Schwarzenegger war die Idealbesetzung für einen Ahnungslosen, der angesichts falscher Erinnerungen, ja eines ganzen falschen Lebens nur wie ein angeschlagener Stier reagieren kann. Und wo dieser Action-Star tatsächlich angesichts der philosophischen Dimension des Ganzen ins Grübeln kommt, bleibt für Farrell nur gedankenlose Flucht nach vorn.

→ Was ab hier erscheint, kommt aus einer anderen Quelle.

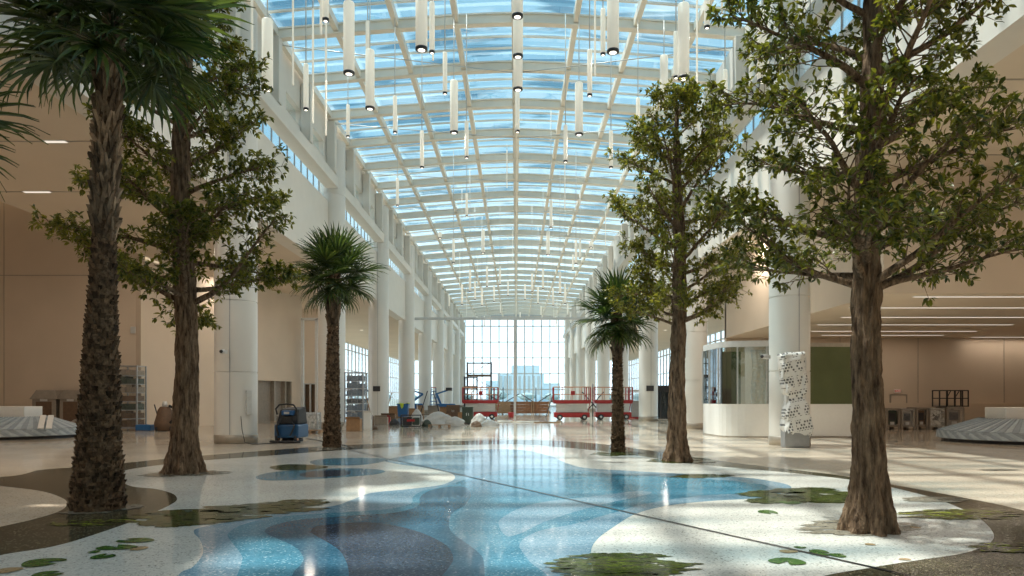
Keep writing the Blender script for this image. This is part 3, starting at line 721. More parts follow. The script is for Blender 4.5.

Unentwegte Bewegung ist Pflicht

Zwei Stunden lang ist der neue „Total Recall“ überwiegend ein Jump-and-Run Videospiel. Unentwegte Bewegung ist Pflicht, ballern gehört zum guten Ton. Nur die Gründe für die fortgesetzten Feuerübungen zwischen Regierung und „Colony“-Rebellen werden nicht recht klar. Bei Verhoeven besaß selbst Bösewicht Cohaagen noch einen Charakter, ging es um Wucherpreise für Atemluft auf dem Mars. Hier ruft der Kanzler allein aus Machtgier zum Genozid in der „Colony“ auf. Schauwerte, wie die Transportkapsel des „Fall“, liefern für solch blasse Personenführung nur bedingt einen Ausgleich.

Nach über zwei Jahrzehnten erinnert man sich noch immer an Bilder aus Verhoevens „Total Recall“. Müßig zu betonen, dass Wisemans Film für solche Nachhaltigkeit kaum Voraussetzungen mitbringt.